• **Supplied information**:
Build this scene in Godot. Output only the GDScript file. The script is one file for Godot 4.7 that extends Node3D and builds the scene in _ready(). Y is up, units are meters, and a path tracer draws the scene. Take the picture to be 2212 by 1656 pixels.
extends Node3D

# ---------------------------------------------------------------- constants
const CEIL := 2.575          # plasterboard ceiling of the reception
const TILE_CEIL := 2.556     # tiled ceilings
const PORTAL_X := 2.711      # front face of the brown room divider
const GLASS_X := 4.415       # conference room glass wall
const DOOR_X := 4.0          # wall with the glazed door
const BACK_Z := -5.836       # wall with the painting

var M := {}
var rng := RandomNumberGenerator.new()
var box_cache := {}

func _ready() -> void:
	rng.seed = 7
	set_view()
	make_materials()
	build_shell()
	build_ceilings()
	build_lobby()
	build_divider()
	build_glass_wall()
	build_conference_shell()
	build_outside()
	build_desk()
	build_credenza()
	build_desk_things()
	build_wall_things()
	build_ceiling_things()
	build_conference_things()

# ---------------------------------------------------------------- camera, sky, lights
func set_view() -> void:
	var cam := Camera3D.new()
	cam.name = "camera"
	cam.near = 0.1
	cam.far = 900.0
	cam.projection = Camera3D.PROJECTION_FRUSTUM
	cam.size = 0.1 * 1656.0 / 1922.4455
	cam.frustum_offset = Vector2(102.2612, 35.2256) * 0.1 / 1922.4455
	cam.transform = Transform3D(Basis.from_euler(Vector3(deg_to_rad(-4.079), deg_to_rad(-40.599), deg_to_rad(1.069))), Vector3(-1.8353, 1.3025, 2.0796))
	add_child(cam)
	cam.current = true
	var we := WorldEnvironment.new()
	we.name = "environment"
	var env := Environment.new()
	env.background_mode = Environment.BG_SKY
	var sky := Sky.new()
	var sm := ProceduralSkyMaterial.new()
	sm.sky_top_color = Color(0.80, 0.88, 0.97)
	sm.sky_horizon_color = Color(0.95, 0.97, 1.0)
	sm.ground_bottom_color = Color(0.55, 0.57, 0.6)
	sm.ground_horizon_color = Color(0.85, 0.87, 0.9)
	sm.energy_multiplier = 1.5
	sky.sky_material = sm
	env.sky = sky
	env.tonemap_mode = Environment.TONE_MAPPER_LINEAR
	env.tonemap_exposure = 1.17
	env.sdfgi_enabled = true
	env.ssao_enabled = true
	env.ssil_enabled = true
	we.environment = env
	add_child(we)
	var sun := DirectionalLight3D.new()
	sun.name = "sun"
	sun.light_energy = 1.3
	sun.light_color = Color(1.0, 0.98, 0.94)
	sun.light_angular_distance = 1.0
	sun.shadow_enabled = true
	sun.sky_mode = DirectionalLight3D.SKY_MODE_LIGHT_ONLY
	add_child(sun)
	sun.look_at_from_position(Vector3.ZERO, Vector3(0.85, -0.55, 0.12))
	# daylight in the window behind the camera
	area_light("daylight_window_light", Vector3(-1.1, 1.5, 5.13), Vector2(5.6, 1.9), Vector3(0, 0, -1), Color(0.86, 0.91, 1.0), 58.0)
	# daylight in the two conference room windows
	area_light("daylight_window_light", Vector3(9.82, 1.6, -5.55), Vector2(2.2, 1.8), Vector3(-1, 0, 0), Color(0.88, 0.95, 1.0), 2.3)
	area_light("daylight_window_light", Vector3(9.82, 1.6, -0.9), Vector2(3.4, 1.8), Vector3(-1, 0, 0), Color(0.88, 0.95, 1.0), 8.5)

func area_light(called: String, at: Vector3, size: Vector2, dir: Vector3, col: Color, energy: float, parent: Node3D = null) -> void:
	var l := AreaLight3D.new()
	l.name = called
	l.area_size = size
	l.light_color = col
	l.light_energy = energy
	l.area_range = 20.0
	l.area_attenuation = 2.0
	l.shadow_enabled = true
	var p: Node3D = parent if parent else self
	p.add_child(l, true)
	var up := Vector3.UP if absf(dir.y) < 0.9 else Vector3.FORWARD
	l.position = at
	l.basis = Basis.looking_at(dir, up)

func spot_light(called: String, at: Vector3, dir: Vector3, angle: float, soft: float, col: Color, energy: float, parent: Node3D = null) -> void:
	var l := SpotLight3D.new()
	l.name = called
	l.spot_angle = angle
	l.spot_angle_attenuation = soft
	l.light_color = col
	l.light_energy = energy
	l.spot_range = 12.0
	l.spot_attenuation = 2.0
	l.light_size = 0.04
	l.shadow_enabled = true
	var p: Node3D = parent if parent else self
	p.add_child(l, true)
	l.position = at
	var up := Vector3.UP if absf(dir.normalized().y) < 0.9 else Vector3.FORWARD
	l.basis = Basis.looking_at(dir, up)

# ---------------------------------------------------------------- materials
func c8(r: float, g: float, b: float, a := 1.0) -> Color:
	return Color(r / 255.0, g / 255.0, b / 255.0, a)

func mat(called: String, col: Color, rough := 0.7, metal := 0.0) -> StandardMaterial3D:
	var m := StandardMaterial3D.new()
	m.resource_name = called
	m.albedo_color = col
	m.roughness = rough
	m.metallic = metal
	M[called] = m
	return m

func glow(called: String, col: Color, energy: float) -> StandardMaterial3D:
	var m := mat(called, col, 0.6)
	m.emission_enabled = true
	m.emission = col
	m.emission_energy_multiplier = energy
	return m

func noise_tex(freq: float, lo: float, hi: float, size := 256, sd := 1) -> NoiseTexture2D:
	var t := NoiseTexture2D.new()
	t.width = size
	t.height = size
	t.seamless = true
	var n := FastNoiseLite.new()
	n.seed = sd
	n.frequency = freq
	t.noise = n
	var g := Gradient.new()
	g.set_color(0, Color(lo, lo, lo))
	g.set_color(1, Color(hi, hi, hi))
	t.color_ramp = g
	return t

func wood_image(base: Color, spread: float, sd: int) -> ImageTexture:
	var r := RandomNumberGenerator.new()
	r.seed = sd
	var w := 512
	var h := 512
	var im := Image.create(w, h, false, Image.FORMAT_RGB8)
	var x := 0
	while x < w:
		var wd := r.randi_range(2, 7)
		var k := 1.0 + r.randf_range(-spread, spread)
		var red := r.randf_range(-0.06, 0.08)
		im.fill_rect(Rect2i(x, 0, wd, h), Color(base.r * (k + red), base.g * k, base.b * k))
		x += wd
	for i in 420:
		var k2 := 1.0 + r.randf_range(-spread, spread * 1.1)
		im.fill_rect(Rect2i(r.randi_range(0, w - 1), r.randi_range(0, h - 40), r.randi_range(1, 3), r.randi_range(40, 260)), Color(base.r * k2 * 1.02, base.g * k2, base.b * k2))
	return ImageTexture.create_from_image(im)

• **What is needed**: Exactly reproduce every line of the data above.

• **Response**:
Build this scene in Godot. Output only the GDScript file. The script is one file for Godot 4.7 that extends Node3D and builds the scene in _ready(). Y is up, units are meters, and a path tracer draws the scene. Take the picture to be 2212 by 1656 pixels.
extends Node3D

# ---------------------------------------------------------------- constants
const CEIL := 2.575          # plasterboard ceiling of the reception
const TILE_CEIL := 2.556     # tiled ceilings
const PORTAL_X := 2.711      # front face of the brown room divider
const GLASS_X := 4.415       # conference room glass wall
const DOOR_X := 4.0          # wall with the glazed door
const BACK_Z := -5.836       # wall with the painting

var M := {}
var rng := RandomNumberGenerator.new()
var box_cache := {}

func _ready() -> void:
	rng.seed = 7
	set_view()
	make_materials()
	build_shell()
	build_ceilings()
	build_lobby()
	build_divider()
	build_glass_wall()
	build_conference_shell()
	build_outside()
	build_desk()
	build_credenza()
	build_desk_things()
	build_wall_things()
	build_ceiling_things()
	build_conference_things()

# ---------------------------------------------------------------- camera, sky, lights
func set_view() -> void:
	var cam := Camera3D.new()
	cam.name = "camera"
	cam.near = 0.1
	cam.far = 900.0
	cam.projection = Camera3D.PROJECTION_FRUSTUM
	cam.size = 0.1 * 1656.0 / 1922.4455
	cam.frustum_offset = Vector2(102.2612, 35.2256) * 0.1 / 1922.4455
	cam.transform = Transform3D(Basis.from_euler(Vector3(deg_to_rad(-4.079), deg_to_rad(-40.599), deg_to_rad(1.069))), Vector3(-1.8353, 1.3025, 2.0796))
	add_child(cam)
	cam.current = true
	var we := WorldEnvironment.new()
	we.name = "environment"
	var env := Environment.new()
	env.background_mode = Environment.BG_SKY
	var sky := Sky.new()
	var sm := ProceduralSkyMaterial.new()
	sm.sky_top_color = Color(0.80, 0.88, 0.97)
	sm.sky_horizon_color = Color(0.95, 0.97, 1.0)
	sm.ground_bottom_color = Color(0.55, 0.57, 0.6)
	sm.ground_horizon_color = Color(0.85, 0.87, 0.9)
	sm.energy_multiplier = 1.5
	sky.sky_material = sm
	env.sky = sky
	env.tonemap_mode = Environment.TONE_MAPPER_LINEAR
	env.tonemap_exposure = 1.17
	env.sdfgi_enabled = true
	env.ssao_enabled = true
	env.ssil_enabled = true
	we.environment = env
	add_child(we)
	var sun := DirectionalLight3D.new()
	sun.name = "sun"
	sun.light_energy = 1.3
	sun.light_color = Color(1.0, 0.98, 0.94)
	sun.light_angular_distance = 1.0
	sun.shadow_enabled = true
	sun.sky_mode = DirectionalLight3D.SKY_MODE_LIGHT_ONLY
	add_child(sun)
	sun.look_at_from_position(Vector3.ZERO, Vector3(0.85, -0.55, 0.12))
	# daylight in the window behind the camera
	area_light("daylight_window_light", Vector3(-1.1, 1.5, 5.13), Vector2(5.6, 1.9), Vector3(0, 0, -1), Color(0.86, 0.91, 1.0), 58.0)
	# daylight in the two conference room windows
	area_light("daylight_window_light", Vector3(9.82, 1.6, -5.55), Vector2(2.2, 1.8), Vector3(-1, 0, 0), Color(0.88, 0.95, 1.0), 2.3)
	area_light("daylight_window_light", Vector3(9.82, 1.6, -0.9), Vector2(3.4, 1.8), Vector3(-1, 0, 0), Color(0.88, 0.95, 1.0), 8.5)

func area_light(called: String, at: Vector3, size: Vector2, dir: Vector3, col: Color, energy: float, parent: Node3D = null) -> void:
	var l := AreaLight3D.new()
	l.name = called
	l.area_size = size
	l.light_color = col
	l.light_energy = energy
	l.area_range = 20.0
	l.area_attenuation = 2.0
	l.shadow_enabled = true
	var p: Node3D = parent if parent else self
	p.add_child(l, true)
	var up := Vector3.UP if absf(dir.y) < 0.9 else Vector3.FORWARD
	l.position = at
	l.basis = Basis.looking_at(dir, up)

func spot_light(called: String, at: Vector3, dir: Vector3, angle: float, soft: float, col: Color, energy: float, parent: Node3D = null) -> void:
	var l := SpotLight3D.new()
	l.name = called
	l.spot_angle = angle
	l.spot_angle_attenuation = soft
	l.light_color = col
	l.light_energy = energy
	l.spot_range = 12.0
	l.spot_attenuation = 2.0
	l.light_size = 0.04
	l.shadow_enabled = true
	var p: Node3D = parent if parent else self
	p.add_child(l, true)
	l.position = at
	var up := Vector3.UP if absf(dir.normalized().y) < 0.9 else Vector3.FORWARD
	l.basis = Basis.looking_at(dir, up)

# ---------------------------------------------------------------- materials
func c8(r: float, g: float, b: float, a := 1.0) -> Color:
	return Color(r / 255.0, g / 255.0, b / 255.0, a)

func mat(called: String, col: Color, rough := 0.7, metal := 0.0) -> StandardMaterial3D:
	var m := StandardMaterial3D.new()
	m.resource_name = called
	m.albedo_color = col
	m.roughness = rough
	m.metallic = metal
	M[called] = m
	return m

func glow(called: String, col: Color, energy: float) -> StandardMaterial3D:
	var m := mat(called, col, 0.6)
	m.emission_enabled = true
	m.emission = col
	m.emission_energy_multiplier = energy
	return m

func noise_tex(freq: float, lo: float, hi: float, size := 256, sd := 1) -> NoiseTexture2D:
	var t := NoiseTexture2D.new()
	t.width = size
	t.height = size
	t.seamless = true
	var n := FastNoiseLite.new()
	n.seed = sd
	n.frequency = freq
	t.noise = n
	var g := Gradient.new()
	g.set_color(0, Color(lo, lo, lo))
	g.set_color(1, Color(hi, hi, hi))
	t.color_ramp = g
	return t

func wood_image(base: Color, spread: float, sd: int) -> ImageTexture:
	var r := RandomNumberGenerator.new()
	r.seed = sd
	var w := 512
	var h := 512
	var im := Image.create(w, h, false, Image.FORMAT_RGB8)
	var x := 0
	while x < w:
		var wd := r.randi_range(2, 7)
		var k := 1.0 + r.randf_range(-spread, spread)
		var red := r.randf_range(-0.06, 0.08)
		im.fill_rect(Rect2i(x, 0, wd, h), Color(base.r * (k + red), base.g * k, base.b * k))
		x += wd
	for i in 420:
		var k2 := 1.0 + r.randf_range(-spread, spread * 1.1)
		im.fill_rect(Rect2i(r.randi_range(0, w - 1), r.randi_range(0, h - 40), r.randi_range(1, 3), r.randi_range(40, 260)), Color(base.r * k2 * 1.02, base.g * k2, base.b * k2))
	return ImageTexture.create_from_image(im)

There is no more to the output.